[BEGIN]

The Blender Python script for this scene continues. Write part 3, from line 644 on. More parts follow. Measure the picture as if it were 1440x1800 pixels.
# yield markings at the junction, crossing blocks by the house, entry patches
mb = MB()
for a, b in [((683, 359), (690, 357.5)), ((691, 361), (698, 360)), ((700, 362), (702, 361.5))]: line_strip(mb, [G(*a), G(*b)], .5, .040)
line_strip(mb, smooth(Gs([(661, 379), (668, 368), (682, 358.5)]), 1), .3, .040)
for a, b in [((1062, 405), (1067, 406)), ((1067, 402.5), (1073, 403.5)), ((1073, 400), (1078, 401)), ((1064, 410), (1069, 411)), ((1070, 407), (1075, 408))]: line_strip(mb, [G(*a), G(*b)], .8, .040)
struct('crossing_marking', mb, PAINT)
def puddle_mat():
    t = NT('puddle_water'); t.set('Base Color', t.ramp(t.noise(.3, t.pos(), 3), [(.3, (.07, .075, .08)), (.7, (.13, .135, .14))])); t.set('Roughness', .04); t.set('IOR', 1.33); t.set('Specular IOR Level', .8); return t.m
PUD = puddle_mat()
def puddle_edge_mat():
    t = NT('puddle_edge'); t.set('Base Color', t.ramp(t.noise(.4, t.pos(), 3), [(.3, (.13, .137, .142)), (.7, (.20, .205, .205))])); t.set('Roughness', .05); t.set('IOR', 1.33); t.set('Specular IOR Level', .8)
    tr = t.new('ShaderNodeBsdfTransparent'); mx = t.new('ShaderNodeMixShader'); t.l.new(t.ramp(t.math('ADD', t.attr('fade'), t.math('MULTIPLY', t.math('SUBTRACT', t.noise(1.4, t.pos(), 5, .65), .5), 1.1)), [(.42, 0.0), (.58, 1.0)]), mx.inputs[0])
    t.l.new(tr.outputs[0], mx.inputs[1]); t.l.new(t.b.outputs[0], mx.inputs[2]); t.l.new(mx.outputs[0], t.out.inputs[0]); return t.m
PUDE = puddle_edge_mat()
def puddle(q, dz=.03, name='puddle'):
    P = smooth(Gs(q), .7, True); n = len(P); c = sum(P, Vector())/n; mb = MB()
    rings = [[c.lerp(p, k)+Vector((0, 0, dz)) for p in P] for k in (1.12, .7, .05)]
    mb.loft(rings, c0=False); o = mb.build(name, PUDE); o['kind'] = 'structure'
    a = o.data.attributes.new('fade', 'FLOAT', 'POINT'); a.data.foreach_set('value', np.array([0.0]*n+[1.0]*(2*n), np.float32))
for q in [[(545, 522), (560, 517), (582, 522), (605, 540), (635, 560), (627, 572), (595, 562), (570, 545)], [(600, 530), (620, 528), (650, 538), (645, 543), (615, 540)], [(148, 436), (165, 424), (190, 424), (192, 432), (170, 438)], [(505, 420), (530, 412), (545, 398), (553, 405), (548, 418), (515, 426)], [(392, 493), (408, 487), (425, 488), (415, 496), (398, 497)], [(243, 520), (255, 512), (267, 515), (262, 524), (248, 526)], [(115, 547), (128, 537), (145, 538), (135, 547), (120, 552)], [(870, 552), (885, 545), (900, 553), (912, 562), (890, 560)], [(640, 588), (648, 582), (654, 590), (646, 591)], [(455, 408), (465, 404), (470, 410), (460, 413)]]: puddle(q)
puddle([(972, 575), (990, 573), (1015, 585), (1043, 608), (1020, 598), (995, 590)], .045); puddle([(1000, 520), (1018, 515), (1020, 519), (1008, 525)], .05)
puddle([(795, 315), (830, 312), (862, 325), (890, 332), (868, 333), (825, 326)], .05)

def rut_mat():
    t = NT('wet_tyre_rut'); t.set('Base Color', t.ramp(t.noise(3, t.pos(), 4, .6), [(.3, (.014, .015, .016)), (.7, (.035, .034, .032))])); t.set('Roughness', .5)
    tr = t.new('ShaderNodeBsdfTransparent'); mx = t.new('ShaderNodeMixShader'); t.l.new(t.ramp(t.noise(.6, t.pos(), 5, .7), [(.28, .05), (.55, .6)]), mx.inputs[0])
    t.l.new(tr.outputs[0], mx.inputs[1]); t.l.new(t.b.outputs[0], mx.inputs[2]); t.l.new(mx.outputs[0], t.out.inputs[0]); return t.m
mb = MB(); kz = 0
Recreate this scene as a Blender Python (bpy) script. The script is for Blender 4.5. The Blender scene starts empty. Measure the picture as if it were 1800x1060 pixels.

[END]

Instruction
Set all of the records down again, exactly as they stand.

Task answer
The Blender Python script for this scene continues. Write part 3, from line 644 on. More parts follow. Measure the picture as if it were 1440x1800 pixels.
# yield markings at the junction, crossing blocks by the house, entry patches
mb = MB()
for a, b in [((683, 359), (690, 357.5)), ((691, 361), (698, 360)), ((700, 362), (702, 361.5))]: line_strip(mb, [G(*a), G(*b)], .5, .040)
line_strip(mb, smooth(Gs([(661, 379), (668, 368), (682, 358.5)]), 1), .3, .040)
for a, b in [((1062, 405), (1067, 406)), ((1067, 402.5), (1073, 403.5)), ((1073, 400), (1078, 401)), ((1064, 410), (1069, 411)), ((1070, 407), (1075, 408))]: line_strip(mb, [G(*a), G(*b)], .8, .040)
struct('crossing_marking', mb, PAINT)
def puddle_mat():
    t = NT('puddle_water'); t.set('Base Color', t.ramp(t.noise(.3, t.pos(), 3), [(.3, (.07, .075, .08)), (.7, (.13, .135, .14))])); t.set('Roughness', .04); t.set('IOR', 1.33); t.set('Specular IOR Level', .8); return t.m
PUD = puddle_mat()
def puddle_edge_mat():
    t = NT('puddle_edge'); t.set('Base Color', t.ramp(t.noise(.4, t.pos(), 3), [(.3, (.13, .137, .142)), (.7, (.20, .205, .205))])); t.set('Roughness', .05); t.set('IOR', 1.33); t.set('Specular IOR Level', .8)
    tr = t.new('ShaderNodeBsdfTransparent'); mx = t.new('ShaderNodeMixShader'); t.l.new(t.ramp(t.math('ADD', t.attr('fade'), t.math('MULTIPLY', t.math('SUBTRACT', t.noise(1.4, t.pos(), 5, .65), .5), 1.1)), [(.42, 0.0), (.58, 1.0)]), mx.inputs[0])
    t.l.new(tr.outputs[0], mx.inputs[1]); t.l.new(t.b.outputs[0], mx.inputs[2]); t.l.new(mx.outputs[0], t.out.inputs[0]); return t.m
PUDE = puddle_edge_mat()
def puddle(q, dz=.03, name='puddle'):
    P = smooth(Gs(q), .7, True); n = len(P); c = sum(P, Vector())/n; mb = MB()
    rings = [[c.lerp(p, k)+Vector((0, 0, dz)) for p in P] for k in (1.12, .7, .05)]
    mb.loft(rings, c0=False); o = mb.build(name, PUDE); o['kind'] = 'structure'
    a = o.data.attributes.new('fade', 'FLOAT', 'POINT'); a.data.foreach_set('value', np.array([0.0]*n+[1.0]*(2*n), np.float32))
for q in [[(545, 522), (560, 517), (582, 522), (605, 540), (635, 560), (627, 572), (595, 562), (570, 545)], [(600, 530), (620, 528), (650, 538), (645, 543), (615, 540)], [(148, 436), (165, 424), (190, 424), (192, 432), (170, 438)], [(505, 420), (530, 412), (545, 398), (553, 405), (548, 418), (515, 426)], [(392, 493), (408, 487), (425, 488), (415, 496), (398, 497)], [(243, 520), (255, 512), (267, 515), (262, 524), (248, 526)], [(115, 547), (128, 537), (145, 538), (135, 547), (120, 552)], [(870, 552), (885, 545), (900, 553), (912, 562), (890, 560)], [(640, 588), (648, 582), (654, 590), (646, 591)], [(455, 408), (465, 404), (470, 410), (460, 413)]]: puddle(q)
puddle([(972, 575), (990, 573), (1015, 585), (1043, 608), (1020, 598), (995, 590)], .045); puddle([(1000, 520), (1018, 515), (1020, 519), (1008, 525)], .05)
puddle([(795, 315), (830, 312), (862, 325), (890, 332), (868, 333), (825, 326)], .05)

def rut_mat():
    t = NT('wet_tyre_rut'); t.set('Base Color', t.ramp(t.noise(3, t.pos(), 4, .6), [(.3, (.014, .015, .016)), (.7, (.035, .034, .032))])); t.set('Roughness', .5)
    tr = t.new('ShaderNodeBsdfTransparent'); mx = t.new('ShaderNodeMixShader'); t.l.new(t.ramp(t.noise(.6, t.pos(), 5, .7), [(.28, .05), (.55, .6)]), mx.inputs[0])
    t.l.new(tr.outputs[0], mx.inputs[1]); t.l.new(t.b.outputs[0], mx.inputs[2]); t.l.new(mx.outputs[0], t.out.inputs[0]); return t.m
mb = MB(); kz = 0
Recreate this scene as a Blender Python (bpy) script. The script is for Blender 4.5. The Blender scene starts empty. Measure the picture as if it were 1800x1060 pixels.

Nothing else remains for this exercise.